The decision assured the prospective resolution applicants that the Insolvency and Bankruptcy Code 2016 (“Code”) does not accord any special treatment to statutory dues and the claims of government authorities. These claims and dues will fall in the category of operational debt, and they can be dealt with and provided for in the same manner as any other operational debt. The authoritative pronouncement on this issue by the court reinforced the ‘clean slate’ theory propounded by it to bolster the insolvency law regime under the Code and brought stability to it.


That is until another bench perceived the issue differently and reached a totally contrary conclusions, yet again, without engaging with the binding precedents.

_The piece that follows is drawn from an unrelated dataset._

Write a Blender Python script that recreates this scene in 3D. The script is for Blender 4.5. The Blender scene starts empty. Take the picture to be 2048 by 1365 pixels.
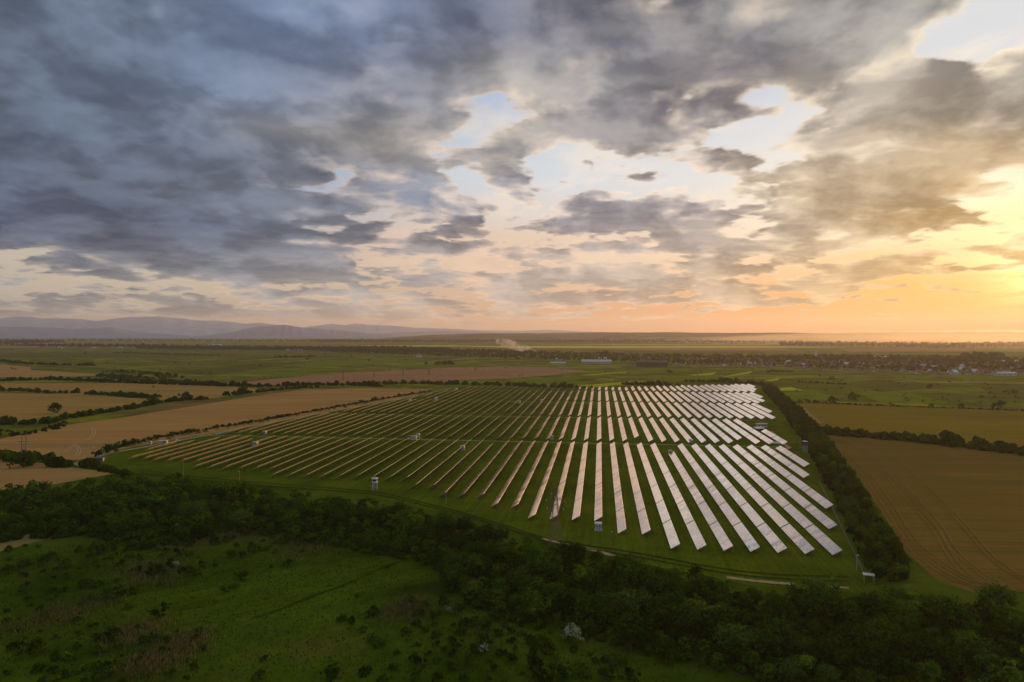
import bpy, bmesh, math, random
import numpy as np
from mathutils import Vector, Matrix

random.seed(7)
RNG = np.random.default_rng(11)
SC = bpy.context.scene
COL = SC.collection
R = math.radians

# ------------------------------------------------------------------ survey
# World: +Y runs along the panel rows, +X is to the right of them, Z is up.
# The drone hovers over the origin at 80 m and looks 7.35 degrees left of +Y.
H = 80.0
YAW = R(7.35)
FOC = 1365.0            # focal length in units of the 2048 px wide frame
CX, HORY = 1024.0, 668.0

def to_world(xc, yc):
    return (xc*math.cos(YAW) - yc*math.sin(YAW), xc*math.sin(YAW) + yc*math.cos(YAW))

def gp(px, py, z=0.0):
    """point on the ground plane surveyed from the photograph"""
    d = FOC*(H - z)/(py - HORY)
    return to_world((px - CX)/FOC*d, d)

def gd(px, d):
    """point at a bearing and a distance"""
    return to_world((px - CX)/FOC*d, d)

def sky_ang(px, py):
    """azimuth / elevation (degrees) of a sky feature"""
    a = math.atan2(px - CX, FOC)
    e = math.atan2(HORY - py, math.hypot(px - CX, FOC))
    return math.degrees(a), math.degrees(e)

# ------------------------------------------------------------------ tagging
def tag(o, label=None, cat=None, group=None, kind=None):
    if label: o['label'] = label
    if cat: o['category'] = cat
    if group: o['group'] = group
    if kind: o['kind'] = kind
    return o

def empty(name, loc=(0, 0, 0), rz=0.0):
    o = bpy.data.objects.new(name, None)
    o.location = loc
    o.rotation_euler = (0, 0, rz)
    o.empty_display_size = 0.5
    COL.objects.link(o)
    return o

def link(name, me, parent=None, loc=(0, 0, 0), rz=0.0):
    o = bpy.data.objects.new(name, me)
    o.location = loc
    o.rotation_euler = (0, 0, rz)
    if parent: o.parent = parent
    COL.objects.link(o)
    return o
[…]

Section 48 of Gujarat Value Added Tax Act 2003 creates first charge on the property of a dealer. In Sales Tax Officer (1) v. Rainbow Papers Limited (Rainbow Papers), a case decided by two Judges bench of the Supreme Court, it was argued that the charge so created on the assets of the corporate debtor qualifies as ‘security interest’ under the Code and the tax department was, therefore, a ‘secured creditor’ for the purpose of Section 53 of the Code (order of priority of creditors for distribution of proceeds of liquidation assets). The appellant also challenged the rejection of the claim on the ground that it was belated. The court accepted the argument of the state and held that state was a ‘secured creditor’. It also ruled that the timeline prescribed under the Code for the various stages of the proceeding under it is directory and not mandatory, and the state’s claim for statutory dues could not have been ignored on account of delay. With the two issues answered, the court could have, and I submit, should have concluded the determination. But it did not.

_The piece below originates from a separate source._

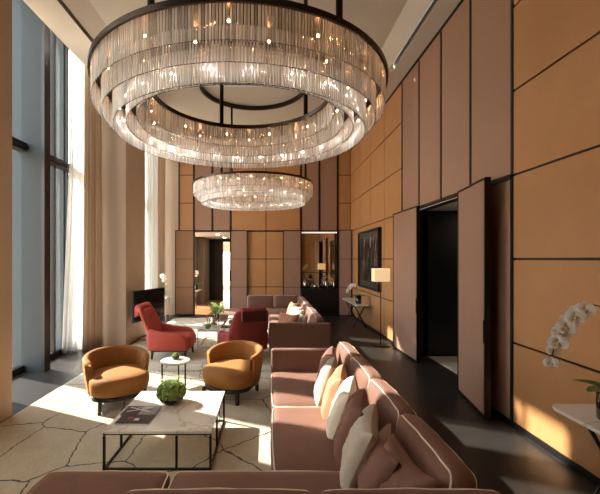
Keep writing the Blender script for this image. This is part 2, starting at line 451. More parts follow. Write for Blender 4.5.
# windows
def window(name, y0, y1, lab):
    w = bpy.data.objects.new(name, None); COL.objects.link(w); struct(w, lab)
    ym = 6.955 - 4.97 + y0
    b = MB()
    for a, c in ((y0, y0+.08), (y1-.08, y1)): b.box(XG-.05, XG+.05, a, c, 0, 7.15)
    b.box(XG-.05, XG+.05, y0, y1, 0, .12); b.box(XG-.05, XG+.05, y0, y1, 7.08, 7.15)
    for my in (ym+.93, ym+1.44):
        b.box(XG-.04, XG+.04, my-.025, my+.025, .1, 7.1)
    b.build('window_frame', M['frame'], w)
    b = MB(); b.box(XG-.07, XG+.1, y0, y1, 4.10, 4.25); b.box(XG+.0, XG+.13, y0, y1, 4.16, 4.19)
    b.build('transom', M['frame'], w)
    b = MB(); b.box(-5.15, -4.2, ym-.075, ym+.075, 0, 7.15, 0); b.build('fin_cladding', M['fin'], w)
    b = MB(); b.box(-4.2, -4.17, ym-.085, ym+.085, 0, 7.15); b.box(-4.225, -4.2, ym-.085, ym-.07, 0, 7.15)
    b.box(-4.24, -4.17, ym+.07, ym+.1, 0, 7.15)
    b.build('fin_edge', M['frame'], w)
    b = MB(); b.box(-5.45, -4.63, ym+1.38, ym+1.46, -.2, 7.3); b.build('outer_fin', M['fin'], w)
    b = MB(); b.add([(XG, y0, .1), (XG, y1, .1), (XG, y1, 7.1), (XG, y0, 7.1)], [(0,1,2,3)]); b.build('pane', M['pane'], w)
    return w
window('window_3', -.35, 3.6, 'tall window bay beside the camera behind drawn sheers')
window('window_1', 4.97, 8.92, 'tall window bay on the left with grey fin')
window('window_2', 10.3, 13.9, 'far tall window bay beyond the stone pier')

# curtains
def curtain(name, p0, p1, n, amp, flare, m, z1=7.0, off=0, bow=0):
    b = MB(); R = []; nz = 18; nu = n*8
    p0 = Vector(p0); p1 = Vector(p1); d = p1-p0; nrm = Vector((-d.y, d.x)).normalized()
    vs = []; fs = []
    for j in range(nz+1):
        t = j/nz; z = .015 + (z1-.015)*t
        for i in range(nu+1):
            u = i/nu
            uu = u + .25/n*.3*sin(2*pi*n*u*1.0+1+off)
            k = 1 + flare*(1-t)**1.5
            q = p1 + (p0-p1)*(1-uu)*k
            a = amp*(.65+.35*sin(3.1*u*n+off*2))*sin(2*pi*n*u + .5*sin(1.5*t+off+u*5))
            a += .02*sin(5*t+u*9+off)*(1-t) + bow*sin(pi*t)*.5
            vs.append((q.x+nrm.x*a, q.y+nrm.y*a, z))
    for j in range(nz):
        for i in range(nu):
            a = j*(nu+1)+i; fs.append((a, a+1, a+nu+2, a+nu+1))
    b.add(vs, fs, 0, True)
    o = b.build(name, m)
    s = o.modifiers.new('thick', 'SOLIDIFY'); s.thickness = .004
    return o
tag(curtain('sheer_curtain', (-4.42, 8.30), (-4.26, 8.66), 5, .045, .62, M['sheer']), 'white sheer curtain gathered beside the left window behind the ochre armchair', 'curtain', 'sheer curtains')
tag(curtain('drape', (-4.20, 8.42), (-3.97, 8.80), 6, .045, .08, M['drape'], off=2), 'taupe linen drape hanging against the stone pier left of the television', 'curtain', 'taupe drapes')
tag(curtain('sheer_curtain', (-4.40, 12.9), (-4.02, 13.35), 5, .05, .05, M['sheer'], off=1), 'white sheer curtain in the far window bay', 'curtain', 'sheer curtains')
tag(curtain('drape', (-4.0, 13.35), (-3.86, 13.7), 5, .04, .03, M['drape'], off=3), 'taupe drape in the far window bay above the orchid console', 'curtain', 'taupe drapes')
tag(curtain('sheer_curtain', (-3.98, -.3), (-3.98, 3.5), 22, .05, .0, M['sheer'], off=5), 'white sheer curtain drawn across the window bay beside the camera', 'curtain', 'sheer curtains')  # sheer added out of view to diffuse the near daylight
tag(curtain('drape', (-4.36, 5.06), (-4.36, 5.72), 6, .06, .02, M['drape'], off=4), 'taupe drape stacked behind the stone pier at the left edge of the photo', 'curtain')

# ------------------------------------------------------------------ sliding leaves
def leaf(name, L, H, th, lab, loc, rz, pm='mauve', hz=False):
    w = bpy.data.objects.new(name, None); COL.objects.link(w); struct(w, lab); w.location = loc; w.rotation_euler = (0, 0, rz)
    # local: length along y, thickness along +x
    b = MB(); f = .03
    b.box(0, th, 0, f, .02, H); b.box(0, th, L-f, L, .02, H); b.box(0, th, f, L-f, .02, .02+f); b.box(0, th, f, L-f, H-f, H)
    b.build('door_frame', M['reveal'], w)
    b = MB(); b.box(.006, th-.006, f, L-f, .05, H-f)
    b.build('panel', M[pm], w)
    if hz:
        for zz in (1.05, 2.1):
            b = MB(); b.box(0, th, f, L-f, zz-.008, zz+.008); b.build('seam', M['reveal'], w)
    b = MB(); b.box(-.012, 0, .008, .026, 1.0, 1.3)
    b.build('door_pull', M['reveal'], w)
    return w
leaf('door_1', 1.36, 3.17, .06, 'mauve sliding leaf left of the dark doorway', (2.97, 7.44, 0), radians(1))
leaf('door_2', 1.05, 3.17, .075, 'mauve leaf standing open right of the dark doorway', (2.815, 4.83, 0), radians(-9.5))
def leaf_back(name, x0, x1, y, lab, rz=0, pm='mauve'):
    w = leaf(name, x1-x0, 3.17, .05, lab, (x0, y, 0), radians(-90)+rz, pm, True)
    return w
leaf_back('door_3', -3.50, -2.80, 13.84, 'amber brown leaf at the left edge of the back doorway', 0, 'amber')
leaf_back('door_4', -1.44, -.80, 13.84, 'mauve leaf right of the back doorway')
leaf_back('door_5', .52, 1.20, 13.84, 'mauve leaf left of the mirrored bar niche')
leaf_back('door_6', 2.55, 3.03, 13.6, 'mauve leaf right of the mirrored bar niche', radians(-8))

# room beyond right doorway
b = MB(); b.box(3.42, 7.0, 4.6, 8.6, -.1, .001); struct(b.build('floor', mat('pale stone floor', (190, 180, 168), .4)), 'pale stone floor beyond the dark doorway')
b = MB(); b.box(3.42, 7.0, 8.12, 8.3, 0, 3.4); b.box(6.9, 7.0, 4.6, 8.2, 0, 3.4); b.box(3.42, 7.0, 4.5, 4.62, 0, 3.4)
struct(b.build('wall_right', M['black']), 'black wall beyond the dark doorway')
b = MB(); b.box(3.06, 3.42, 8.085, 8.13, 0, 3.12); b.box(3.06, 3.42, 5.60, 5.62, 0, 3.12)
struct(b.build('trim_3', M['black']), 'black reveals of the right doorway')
b = MB(); b.box(3.42, 7.0, 4.6, 8.3, 3.151, 3.3); struct(b.build('ceiling', M['white']), 'white ceiling beyond the dark doorway')
b = MB(); b.box(3.12, 3.155, 5.7, 8.0, 3.13, 3.148); o = b.build('strip_light', M['striplight']); tag(o, 'slim white strip light under the head of the right doorway', 'light')
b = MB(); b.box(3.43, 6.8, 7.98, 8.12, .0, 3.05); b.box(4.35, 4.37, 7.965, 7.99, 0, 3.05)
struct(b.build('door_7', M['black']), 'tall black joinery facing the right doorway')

# room beyond back door
b = MB(); b.box(-6, 1.2, 13.9+.0, 30, -.1, .001); struct(b.build('floor', M['oakfloor']), 'oak plank floor beyond the back doorway')
b = MB(); b.box(-6, 1.2, 14.1, 30, 3.12, 3.3); struct(b.build('ceiling', M['white']), 'white ceiling beyond the back doorway')
b = MB(); b.box(-3.6, -3.35, 16.7, 17.4, 0, 3.12); b.box(-3.55, -3.03, 17.3, 19.0, 0, 3.12); b.box(-1.1, -1.0, 14.15, 30, 0, 3.12)
struct(b.build('wall_back', M['greywall']), 'grey walls of the passage beyond the back doorway')
b = MB(); b.box(-3.06, -2.36, 18.9, 19.1, 0, 3.11); b.box(-3.08, -3.03, 18.86, 19.1, 0, 3.11); b.box(-2.40, -2.36, 18.86, 19.1, 0, 3.11)
b.box(-2.36, -1.1, 18.9, 19.1, 2.98, 3.12)
struct(b.build('door_8', M['black']), 'tall black door in the passage beyond the back doorway')
b = MB(); b.box(-6, 0, 26, 26.1, 2.6, 3.12); b.box(-6, 0, 26, 26.1, 0, .25); b.box(-4.0, -3.94, 26, 26.08, 0, 3); b.box(-1.8, -1.74, 26, 26.08, 0, 3)
struct(b.build('window_4', M['white']), 'bright window at the far end of the passage')
t = thing('writing_table', 'slender wooden table before the bright window beyond the back doorway', 'table', (-2.55, 23.5, 0))
b = MB(); b.box(-.9, .9, -.3, .3, .72, .76); b.build('table_top', M['wood'], t)
for x in (-.85, .85, .25):
    b = MB(); b.box(x-.02, x+.02, -.27, -.23, 0, .72); b.build('leg', M['reveal'], t)
tag(MB().cyl(-2.45, 23.5, .76, 1.35, .08).build('vase', M['blackglass']), 'dark vase on the table before the far bright window', 'vase')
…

The court proceeded to expound on the treatment of debts owed to the state government and public authorities. It observed “if the resolution plan ignores the statutory demands payable to any state government or a legal authority. Altogether, the adjudicating authority is bound to reject the plan”. The court then said that “if a company is unable to pay its debts, which should include its statutory dues to the government and/or authorities and there is no plan which contemplates dissipation of those debts in a phased manner, uniform proportional reduction, the company would necessarily have to be liquidated and its assets sold and distributed in the manner stipulated in section 53 of IBC”.

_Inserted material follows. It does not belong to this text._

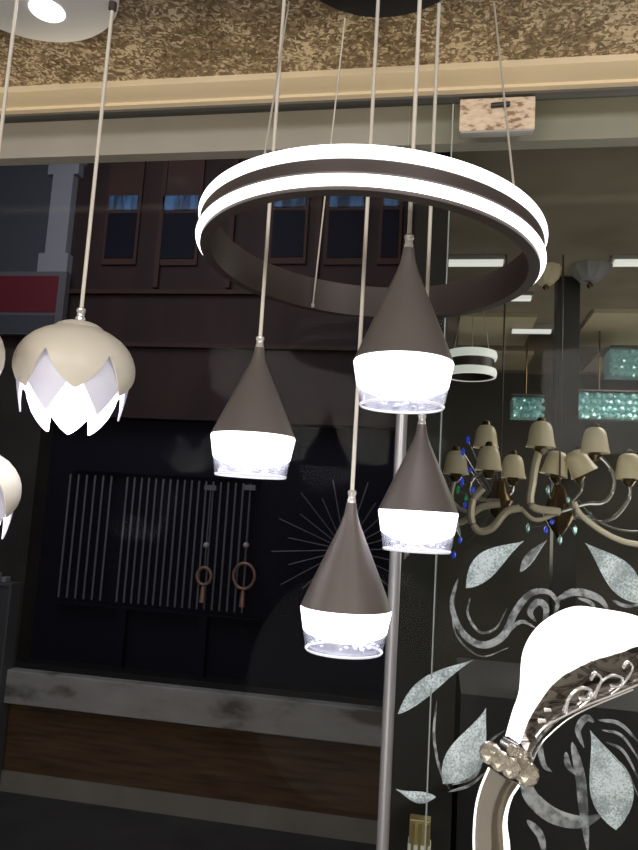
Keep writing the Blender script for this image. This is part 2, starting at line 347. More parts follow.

These observations have drastic consequences. The plain meaning of these observation is that the resolution plan must mandatorily provide for payment of statutory dues and the debts owed to government and public authorities. A resolution plan must make provision for such debts and provide “dissipation of those debts in a phased manner”, else “the company would necessarily have to be liquidated and its assets sold and distributed….” Quite clearly, these observations are directly in conflict with the ruling in Ghanshyam Mishra and knocks the bottom out of the ‘clean slate’ theory which has been the cornerstone of insolvency law regime in India.


One could argue that these observations are not the ratio decidendi (rationale for the decision) of the judgment but obiter dicta (observations made in the passing). If it were a decision of a High Court, one could have thus ignored these observations as not binding. However, since this is a decision of the Supreme Court, even the obiter dicta will be binding on the lower courts, and most certainly the NCLT, the forum for resolution of debt under the Code.


The judgment in Rainbow Papers requires immediate review, else it will have deleterious impact on the insolvency law regime under the Code. It will deter potential bidders due to additional risks and uncertainty on account of pending or potential statutory and government demands. Thus, there will be fewer bidders, lower valuations, and, consequently, larger haircuts for the creditors.